* [Instruction] Only the number is wanted: tally the lines below that contain the word "part".

* [Supplied data]
········

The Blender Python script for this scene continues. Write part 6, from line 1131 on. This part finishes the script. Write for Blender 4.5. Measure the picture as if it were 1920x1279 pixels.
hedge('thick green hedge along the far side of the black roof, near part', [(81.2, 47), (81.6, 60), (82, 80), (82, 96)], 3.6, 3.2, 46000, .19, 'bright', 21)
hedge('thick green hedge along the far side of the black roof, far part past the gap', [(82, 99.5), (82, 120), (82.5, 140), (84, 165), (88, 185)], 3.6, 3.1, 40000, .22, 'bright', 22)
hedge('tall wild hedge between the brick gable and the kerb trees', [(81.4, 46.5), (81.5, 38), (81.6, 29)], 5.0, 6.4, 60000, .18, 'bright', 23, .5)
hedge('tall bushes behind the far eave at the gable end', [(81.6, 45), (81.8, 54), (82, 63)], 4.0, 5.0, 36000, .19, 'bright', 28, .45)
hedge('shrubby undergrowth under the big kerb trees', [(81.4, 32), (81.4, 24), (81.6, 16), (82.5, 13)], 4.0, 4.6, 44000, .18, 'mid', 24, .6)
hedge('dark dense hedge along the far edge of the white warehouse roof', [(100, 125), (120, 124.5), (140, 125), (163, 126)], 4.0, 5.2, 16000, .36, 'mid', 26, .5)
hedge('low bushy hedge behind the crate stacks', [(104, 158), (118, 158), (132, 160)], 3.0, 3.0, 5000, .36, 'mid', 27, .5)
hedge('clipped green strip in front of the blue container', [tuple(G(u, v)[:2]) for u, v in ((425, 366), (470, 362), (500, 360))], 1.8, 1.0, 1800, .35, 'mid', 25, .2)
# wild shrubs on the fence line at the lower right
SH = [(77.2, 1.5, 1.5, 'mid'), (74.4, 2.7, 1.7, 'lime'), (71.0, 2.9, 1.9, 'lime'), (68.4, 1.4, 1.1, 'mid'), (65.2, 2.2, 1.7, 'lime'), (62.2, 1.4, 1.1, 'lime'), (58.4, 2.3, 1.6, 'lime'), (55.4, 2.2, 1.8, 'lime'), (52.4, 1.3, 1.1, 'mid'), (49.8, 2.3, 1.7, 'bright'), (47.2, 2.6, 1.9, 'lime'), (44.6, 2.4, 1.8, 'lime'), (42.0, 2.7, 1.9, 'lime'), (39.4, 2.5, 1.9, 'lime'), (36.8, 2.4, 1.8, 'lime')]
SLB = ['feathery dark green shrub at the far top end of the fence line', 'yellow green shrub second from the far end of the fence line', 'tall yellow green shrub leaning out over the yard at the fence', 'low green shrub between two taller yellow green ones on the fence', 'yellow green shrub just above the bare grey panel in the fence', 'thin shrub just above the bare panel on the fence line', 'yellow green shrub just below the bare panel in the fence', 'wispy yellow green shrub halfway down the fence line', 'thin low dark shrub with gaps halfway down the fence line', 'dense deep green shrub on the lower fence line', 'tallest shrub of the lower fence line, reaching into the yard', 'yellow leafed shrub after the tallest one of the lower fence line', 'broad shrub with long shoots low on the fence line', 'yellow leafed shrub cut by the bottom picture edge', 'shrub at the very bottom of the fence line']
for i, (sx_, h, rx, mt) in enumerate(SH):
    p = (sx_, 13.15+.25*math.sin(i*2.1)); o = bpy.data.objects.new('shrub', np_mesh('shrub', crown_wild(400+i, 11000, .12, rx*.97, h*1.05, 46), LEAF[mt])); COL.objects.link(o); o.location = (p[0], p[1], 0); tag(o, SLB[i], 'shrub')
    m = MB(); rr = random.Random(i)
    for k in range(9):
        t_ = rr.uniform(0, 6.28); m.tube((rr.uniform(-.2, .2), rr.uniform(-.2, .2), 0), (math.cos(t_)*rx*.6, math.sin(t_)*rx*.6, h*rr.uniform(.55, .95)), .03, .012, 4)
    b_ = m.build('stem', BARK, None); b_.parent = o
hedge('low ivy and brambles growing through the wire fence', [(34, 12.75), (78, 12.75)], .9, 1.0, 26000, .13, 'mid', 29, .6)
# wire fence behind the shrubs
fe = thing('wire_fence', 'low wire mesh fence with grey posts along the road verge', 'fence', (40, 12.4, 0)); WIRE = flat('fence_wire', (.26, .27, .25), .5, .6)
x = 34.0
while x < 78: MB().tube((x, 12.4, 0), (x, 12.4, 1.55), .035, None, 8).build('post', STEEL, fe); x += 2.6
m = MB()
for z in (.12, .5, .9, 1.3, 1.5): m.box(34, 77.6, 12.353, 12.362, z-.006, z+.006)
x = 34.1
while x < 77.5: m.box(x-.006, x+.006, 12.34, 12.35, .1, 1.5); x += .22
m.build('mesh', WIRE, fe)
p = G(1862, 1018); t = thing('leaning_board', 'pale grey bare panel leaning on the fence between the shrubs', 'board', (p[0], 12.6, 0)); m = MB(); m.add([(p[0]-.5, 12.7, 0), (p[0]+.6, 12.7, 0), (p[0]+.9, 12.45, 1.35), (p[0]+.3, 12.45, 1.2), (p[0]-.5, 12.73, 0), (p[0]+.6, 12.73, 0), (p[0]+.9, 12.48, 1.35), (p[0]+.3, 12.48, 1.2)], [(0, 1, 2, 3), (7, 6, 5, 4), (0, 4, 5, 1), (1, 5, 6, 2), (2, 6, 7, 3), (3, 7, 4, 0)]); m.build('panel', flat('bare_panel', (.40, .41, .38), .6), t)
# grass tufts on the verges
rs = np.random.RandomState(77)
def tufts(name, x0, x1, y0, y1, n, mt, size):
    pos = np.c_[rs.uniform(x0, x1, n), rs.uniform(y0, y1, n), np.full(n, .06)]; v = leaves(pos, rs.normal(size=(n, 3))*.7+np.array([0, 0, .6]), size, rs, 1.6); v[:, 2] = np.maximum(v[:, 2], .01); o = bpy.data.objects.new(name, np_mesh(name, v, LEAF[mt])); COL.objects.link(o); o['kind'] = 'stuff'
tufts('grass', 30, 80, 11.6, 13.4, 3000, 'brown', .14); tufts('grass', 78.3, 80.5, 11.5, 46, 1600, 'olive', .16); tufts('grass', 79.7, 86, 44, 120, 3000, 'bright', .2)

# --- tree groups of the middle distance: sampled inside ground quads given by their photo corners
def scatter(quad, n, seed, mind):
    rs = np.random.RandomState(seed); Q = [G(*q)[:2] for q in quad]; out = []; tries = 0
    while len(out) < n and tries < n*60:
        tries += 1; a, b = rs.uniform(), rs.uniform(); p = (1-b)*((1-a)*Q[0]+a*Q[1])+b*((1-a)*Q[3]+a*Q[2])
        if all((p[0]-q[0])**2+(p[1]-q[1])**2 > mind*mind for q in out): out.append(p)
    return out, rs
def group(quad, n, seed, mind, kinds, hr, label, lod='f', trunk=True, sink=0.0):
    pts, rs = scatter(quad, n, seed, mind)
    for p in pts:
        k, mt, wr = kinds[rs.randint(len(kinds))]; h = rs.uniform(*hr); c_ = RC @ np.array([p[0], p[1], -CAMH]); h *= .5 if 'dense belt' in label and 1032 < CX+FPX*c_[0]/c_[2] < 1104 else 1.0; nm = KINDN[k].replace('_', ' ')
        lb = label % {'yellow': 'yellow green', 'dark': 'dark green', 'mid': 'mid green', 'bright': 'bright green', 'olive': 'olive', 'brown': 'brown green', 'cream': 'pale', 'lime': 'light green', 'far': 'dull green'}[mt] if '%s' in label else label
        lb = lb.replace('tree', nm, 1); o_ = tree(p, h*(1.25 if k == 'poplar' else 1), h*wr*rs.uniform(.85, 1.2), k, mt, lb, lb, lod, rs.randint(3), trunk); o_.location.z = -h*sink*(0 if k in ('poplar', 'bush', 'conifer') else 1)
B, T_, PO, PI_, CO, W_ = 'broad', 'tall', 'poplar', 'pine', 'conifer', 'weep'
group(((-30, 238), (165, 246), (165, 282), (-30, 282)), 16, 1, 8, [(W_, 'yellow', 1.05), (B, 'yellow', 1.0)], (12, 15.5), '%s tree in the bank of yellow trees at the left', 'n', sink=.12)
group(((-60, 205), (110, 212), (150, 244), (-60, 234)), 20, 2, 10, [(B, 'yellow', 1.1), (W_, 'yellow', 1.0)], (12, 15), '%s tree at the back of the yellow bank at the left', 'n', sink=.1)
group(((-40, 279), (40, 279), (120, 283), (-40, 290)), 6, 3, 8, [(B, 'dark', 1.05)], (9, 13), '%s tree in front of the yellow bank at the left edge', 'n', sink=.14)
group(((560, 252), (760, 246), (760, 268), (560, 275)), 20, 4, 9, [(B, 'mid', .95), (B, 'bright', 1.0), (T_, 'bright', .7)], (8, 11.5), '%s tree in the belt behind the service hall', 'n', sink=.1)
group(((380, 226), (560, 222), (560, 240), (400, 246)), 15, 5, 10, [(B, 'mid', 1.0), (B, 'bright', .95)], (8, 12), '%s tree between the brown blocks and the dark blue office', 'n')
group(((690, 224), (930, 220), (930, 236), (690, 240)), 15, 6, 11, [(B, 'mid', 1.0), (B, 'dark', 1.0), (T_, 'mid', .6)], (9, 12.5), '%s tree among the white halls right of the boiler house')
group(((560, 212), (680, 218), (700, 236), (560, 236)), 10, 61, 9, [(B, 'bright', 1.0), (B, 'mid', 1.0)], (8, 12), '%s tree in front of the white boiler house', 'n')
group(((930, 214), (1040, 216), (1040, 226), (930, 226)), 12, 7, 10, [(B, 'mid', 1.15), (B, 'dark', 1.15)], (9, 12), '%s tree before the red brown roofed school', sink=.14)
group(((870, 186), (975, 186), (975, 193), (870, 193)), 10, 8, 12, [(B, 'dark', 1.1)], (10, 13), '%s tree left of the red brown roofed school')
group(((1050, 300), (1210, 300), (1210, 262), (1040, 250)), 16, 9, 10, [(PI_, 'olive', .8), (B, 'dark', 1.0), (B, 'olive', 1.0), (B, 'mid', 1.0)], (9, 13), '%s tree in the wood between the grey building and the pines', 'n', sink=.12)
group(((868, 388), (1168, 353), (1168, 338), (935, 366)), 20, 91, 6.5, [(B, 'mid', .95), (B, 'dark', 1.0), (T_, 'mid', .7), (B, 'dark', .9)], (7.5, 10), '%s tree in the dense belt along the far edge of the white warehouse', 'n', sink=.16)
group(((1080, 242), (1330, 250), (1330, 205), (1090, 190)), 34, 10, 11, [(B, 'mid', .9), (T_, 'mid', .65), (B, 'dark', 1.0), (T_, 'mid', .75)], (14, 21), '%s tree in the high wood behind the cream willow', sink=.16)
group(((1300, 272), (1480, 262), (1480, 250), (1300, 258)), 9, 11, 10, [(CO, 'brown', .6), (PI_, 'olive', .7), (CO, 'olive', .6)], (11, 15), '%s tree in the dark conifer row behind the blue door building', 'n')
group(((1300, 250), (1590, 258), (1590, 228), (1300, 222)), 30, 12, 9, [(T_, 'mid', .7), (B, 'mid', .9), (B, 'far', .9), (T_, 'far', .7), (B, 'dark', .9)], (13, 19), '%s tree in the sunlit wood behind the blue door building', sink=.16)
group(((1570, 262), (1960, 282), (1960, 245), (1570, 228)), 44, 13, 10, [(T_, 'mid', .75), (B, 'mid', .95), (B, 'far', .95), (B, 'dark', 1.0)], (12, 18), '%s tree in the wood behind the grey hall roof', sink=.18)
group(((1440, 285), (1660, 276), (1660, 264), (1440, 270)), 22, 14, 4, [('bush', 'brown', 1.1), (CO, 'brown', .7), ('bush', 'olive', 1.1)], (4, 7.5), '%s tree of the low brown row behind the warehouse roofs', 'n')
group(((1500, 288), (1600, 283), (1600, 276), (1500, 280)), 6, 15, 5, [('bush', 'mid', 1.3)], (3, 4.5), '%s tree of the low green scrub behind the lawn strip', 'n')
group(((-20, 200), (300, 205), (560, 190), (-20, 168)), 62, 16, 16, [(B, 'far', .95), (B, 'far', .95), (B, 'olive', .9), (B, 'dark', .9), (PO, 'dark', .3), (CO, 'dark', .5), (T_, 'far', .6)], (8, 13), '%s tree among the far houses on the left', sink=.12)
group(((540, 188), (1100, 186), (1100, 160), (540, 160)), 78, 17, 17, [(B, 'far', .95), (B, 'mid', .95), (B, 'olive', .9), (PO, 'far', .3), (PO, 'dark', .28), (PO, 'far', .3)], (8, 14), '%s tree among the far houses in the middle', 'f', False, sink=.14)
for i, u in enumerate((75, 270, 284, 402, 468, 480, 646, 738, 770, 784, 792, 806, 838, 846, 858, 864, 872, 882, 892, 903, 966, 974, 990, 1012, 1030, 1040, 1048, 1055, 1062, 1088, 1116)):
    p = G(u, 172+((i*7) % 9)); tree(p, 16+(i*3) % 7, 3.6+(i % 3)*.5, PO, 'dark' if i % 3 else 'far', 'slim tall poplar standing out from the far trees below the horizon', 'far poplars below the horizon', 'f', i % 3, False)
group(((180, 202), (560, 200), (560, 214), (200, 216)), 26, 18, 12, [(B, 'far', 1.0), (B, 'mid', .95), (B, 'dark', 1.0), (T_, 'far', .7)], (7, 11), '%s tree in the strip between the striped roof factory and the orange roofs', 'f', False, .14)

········

* [Solution] 3